Maximum Award Made in Sexual Harassment Case

The Equality Authority has welcomed the significant award made by the Equality Tribunal in a case of sexual harassment and victimisation. The Equality Authority represented the claimant in the case of Ms A vs. A Contract Cleaning Company. The complainant was awarded €21,000, the equivalent of 104 weeks salary which is the maximum allowed under the Employment Equality Acts. The Equality Officer of the Equality Tribunal stated in his decision that he felt “constrained by the statute in the level of compensation which I could order and had that constraint not been placed upon me I would have ordered a significantly higher award given the severity of the treatment to which the complainant was subjected to”.

The complainant worked as a cleaner with the respondent and was assigned cleaning duties at a shopping centre. The harasser worked for another company as a security guard at the shopping centre.

The complaint of sexual harassment was accompanied by a complaint of victimisation. The complaint involved:-

  • The harasser making crude and sexually offensive remarks to her and her female colleagues;
  • The harasser pushing her into the staff canteen, pulling down her trousers and underwear and smacking her on the bottom. This was witnessed by the company supervisor who said the harasser was only “messing” and “it was only a joke”;
  • The complainant reported the incident to the Gardaí. She raised the matter with the respondent’s Regional Manager who told her the matter had nothing to do with the respondent and to take the matter up with the harasser’s employer, which she did;
  • The complainant experienced the “cold shoulder” from some of her colleagues, and her working relationship with them, which had previously been good, deteriorated;
  • The complainant was threatened with dismissal if she did not drop her complaint to the Gardaí and was persuaded her to drop the complaint; and
  • She was subjected to the respondent’s internal disciplinary procedure during which the previous incident of sexual harassment was discussed and where her supervisor inferred to those participating in the disciplinary procedure that the complainant was lying about the incident.
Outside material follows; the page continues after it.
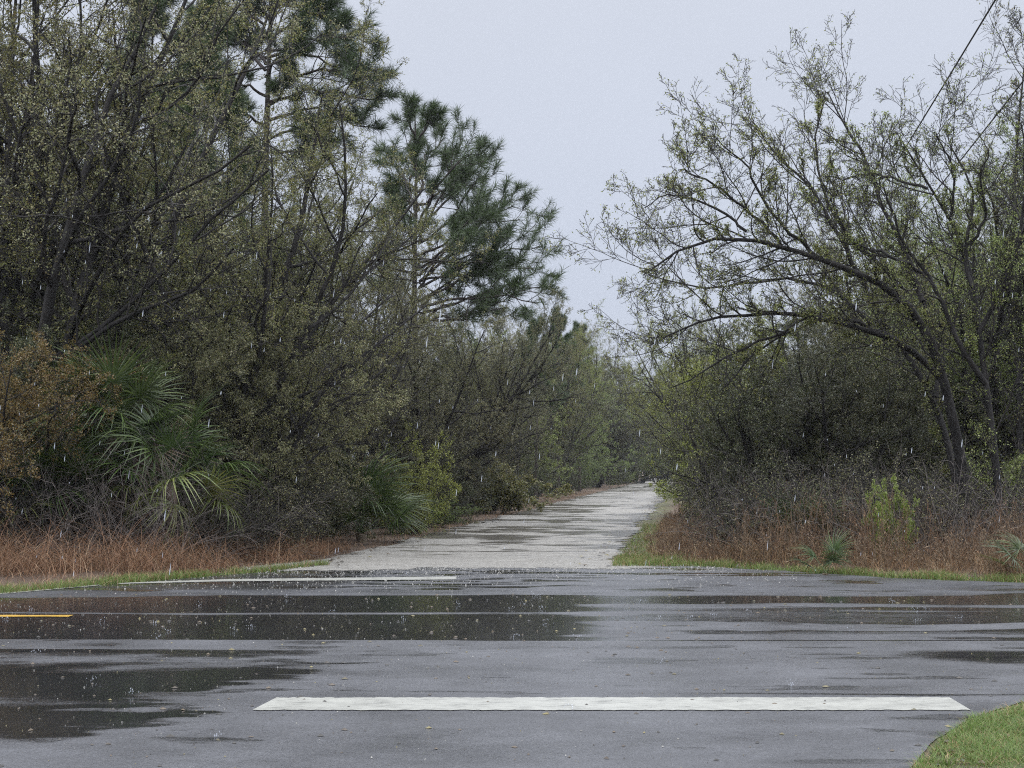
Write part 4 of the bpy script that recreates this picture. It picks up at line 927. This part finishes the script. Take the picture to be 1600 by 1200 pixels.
V2, f2 = flat_bits(500, 1.5, 7, 21.5, 27, lambda x, y: (far_edge(x) - y > -0.6) & (far_edge(x) - y < 0.7), 0.01, 0.04, 0.006)
V5, f5 = flat_bits(9000, -4, 14, 26.5, 110, lambda x, y: (np.abs(np.abs(x - track_c(y)) - HW + 0.1) < 0.15 + 0.5 * rng.random(len(x)) ** 2), 0.02, 0.06, 0.02, pw=1)
V3, f3 = flat_bits(400, 1.6, 4.5, 8, 12, lambda x, y: (y < near_edge(x)) & (y > near_edge(x) - 2), 0.01, 0.03, 0.02)
tag(link('leaf_litter', make_mesh('leaf_litter', [(V1, f1, 0), (V2, f2, 0), (V3, f3, 0), (V5, f5, 0)]), [M['litter']]), kind='stuff')
V4, f4 = flat_bits(2600, -5.0, 3.2, 25.2, 28, lambda x, y: rng.random(len(x)) < np.exp(-((y - 26.6) / 0.9) ** 2), 0.006, 0.022, 0.01, k=6, flat=0.5, pw=2)
V1, f1 = flat_bits(4500, -5.5, 4, 21, 28, lambda x, y: on_asph(x, y) & (rng.random(len(x)) < sstep(21, 27, y + 1.5 * (x < -0.5))), 0.005, 0.015, 0.006, k=5, flat=0.6, pw=2)
V2, f2 = flat_bits(600, -6, 1, 9, 21, ka, 0.003, 0.009, 0.006, flat=0.7)
tag(link('loose_gravel', make_mesh('loose_gravel', [(V4, f4, 0), (V1, f1, 0), (V2, f2, 0)]), [M['gravel_bit']]), kind='stuff')

# ------------------------------------------------------------------ overhead wires
M['wire'] = bark_mat('wire', (0.02, 0.02, 0.022), (0.04, 0.04, 0.045), 5, 0.5)
def wire(p1, p2, label):
    a, b = at(*p1), at(*p2); d = (b - a) / (b[1] - a[1])
    ysr = np.linspace(-25, 130, 60); P = a[None] + d[None] * (ysr - a[1])[:, None]
    P[:, 2] = a[2] + (b[2] - a[2]) / (b[1] - a[1]) * (ysr - a[1]) + 0.0002 * (ysr - a[1]) * (ysr - b[1])
    V, f = tubes(P[None], np.full((1, 60), 0.014), 6)
    tag(link('power_line', smooth(make_mesh('wire', [(V, f, 0)])), [M['wire']]), label, 'power line', 'overhead wires')
rng = np.random.default_rng(9)
wire((1555, 0, 24.0), (1455, 165, 30.8), 'thin overhead wire crossing the top right of the sky into the arching tree')
wire((1600, 125, 28.8), (1525, 220, 34.0), 'lower overhead wire entering at the right edge')

# ------------------------------------------------------------------ rain-damp air
hv = np.array([[x, y, z] for x in (-130, 130) for y in (-30, 330) for z in (-1.5, 19)], float)
hf = np.array([[0, 1, 3, 2], [4, 6, 7, 5], [0, 4, 5, 1], [2, 3, 7, 6], [0, 2, 6, 4], [1, 5, 7, 3]])
hm, n_, l_, out_ = mat('damp_air')
pv = n_.new('ShaderNodeVolumePrincipled'); pv.inputs['Density'].default_value = 0.00028; pv.inputs['Color'].default_value = (0.93, 0.95, 1.0, 1); pv.inputs['Anisotropy'].default_value = 0.3
l_.new(pv.outputs[0], out_.inputs['Volume'])
tag(link('haze', make_mesh('haze', [(hv, hf, 0)]), [hm]), kind='stuff')

# ------------------------------------------------------------------ rain: falling drops and the splashes they raise
rm, n_, l_, out_ = mat('rain_water')
pb = n_.new('ShaderNodeBsdfPrincipled'); pb.inputs['Base Color'].default_value = (0.85, 0.9, 1, 1); pb.inputs['Roughness'].default_value = 0.15
tb = n_.new('ShaderNodeBsdfTransparent'); mb = n_.new('ShaderNodeMixShader'); mb.inputs[0].default_value = 0.32
l_.new(tb.outputs[0], mb.inputs[1]); l_.new(pb.outputs[0], mb.inputs[2]); l_.new(mb.outputs[0], out_.inputs['Surface'])
rng = np.random.default_rng(303)
def drops(c, ln, w, tilt):
    n = len(c); P = np.empty((n, 5, 3)); s_ = np.linspace(-0.5, 0.5, 5)
    P[:] = c[:, None]; P[..., 2] += ln[:, None] * s_; P[..., 0] += (tilt * ln)[:, None] * s_
    return tubes(P, w[:, None] * np.array([0.35, 0.9, 1.0, 0.6, 0.1])[None], 6)
yv = 7 + 14 * rng.random(230); pxs = rng.random(230) * 1600; pys = 300 + 600 * rng.random(230)
c = np.array([at(a, b, y) for a, b, y in zip(pxs, pys, yv)])
V, f = drops(c, 0.015 + 0.05 * rng.random(230) ** 1.5, 0.0018 + 0.0012 * rng.random(230), 0.12)
tag(link('rain', smooth(make_mesh('rain', [(V, f, 0)])), [rm]), kind='stuff')
n = 130; x = -7 + 12 * rng.random(n); y = 9.5 + 12.5 * rng.random(n) ** 0.8
k = on_asph(x, y, -0.3) & (wet_map(x, y) > 0.45); x, y = x[k], y[k]; m = 9
x = np.repeat(x, m) + rng.normal(size=len(x) * m) * 0.022; y = np.repeat(y, m) + rng.normal(size=len(y) * m) * 0.022
z = 0.008 + np.abs(rng.normal(size=len(x))) * 0.022
V, f = drops(np.stack([x, y, z], -1), 0.008 + 0.006 * rng.random(len(x)), 0.0015 + 0.002 * rng.random(len(x)), 0.0)
tag(link('rain_splashes', smooth(make_mesh('splashes', [(V, f, 0)])), [rm]), kind='stuff')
The Equality Officer found that the complainant was sexually harassed, that the respondent did not take steps as were reasonably practicable after the complainant reported the incident and that the actions of the respondent after the incident constituted victimisation of the complainant.

Niall Crowley, Chief Executive of the Equality Authority highlighted “the importance of this case in establishing the serious nature of sexual harassment and of victimisation. It sets a standard in making the maximum award which is not only proportionate but also dissuasive. Last year 12% of the casefiles of the Equality Authority under the Employment Equality Acts related to claims of sexual harassment and harassment. Awards of this scale establish the context necessary for a new culture of compliance with equality legislation in the workplace. This is crucial if we are to be successful in eliminating sexual harassment and the damaging and distressful impact these have on those subjected to it”.

He continued that “the case established the inappropriateness of the respondent’s reactions to the incident, the flawed manner in which the respondent abdicated responsibility for the issue to the harasser’s employer and the flawed nature of the investigation conducted by the employer of the harasser. There is a clear message to employers in this regard to ensure that they have adequate policies and procedures in place to prevent sexual harassment and to deal effectively with any incidents occurring. These procedures must be adequate to dealing with sexual harassment not only by another employee or by the employer, but also by other clients, customers or business contacts of an employer including any other person with whom the employer might reasonably expect the victim to come into contact”.

He highlighted “the courage and conviction displayed by the complainant in taking this important case. She faced ridicule, isolation, pressure and victimisation. The case took a number of years to come to a conclusion. Yet she has achieved an outcome that not only vindicates her courage and conviction but that serves as a significant deterrent to employers allowing such a situation to emerge again”.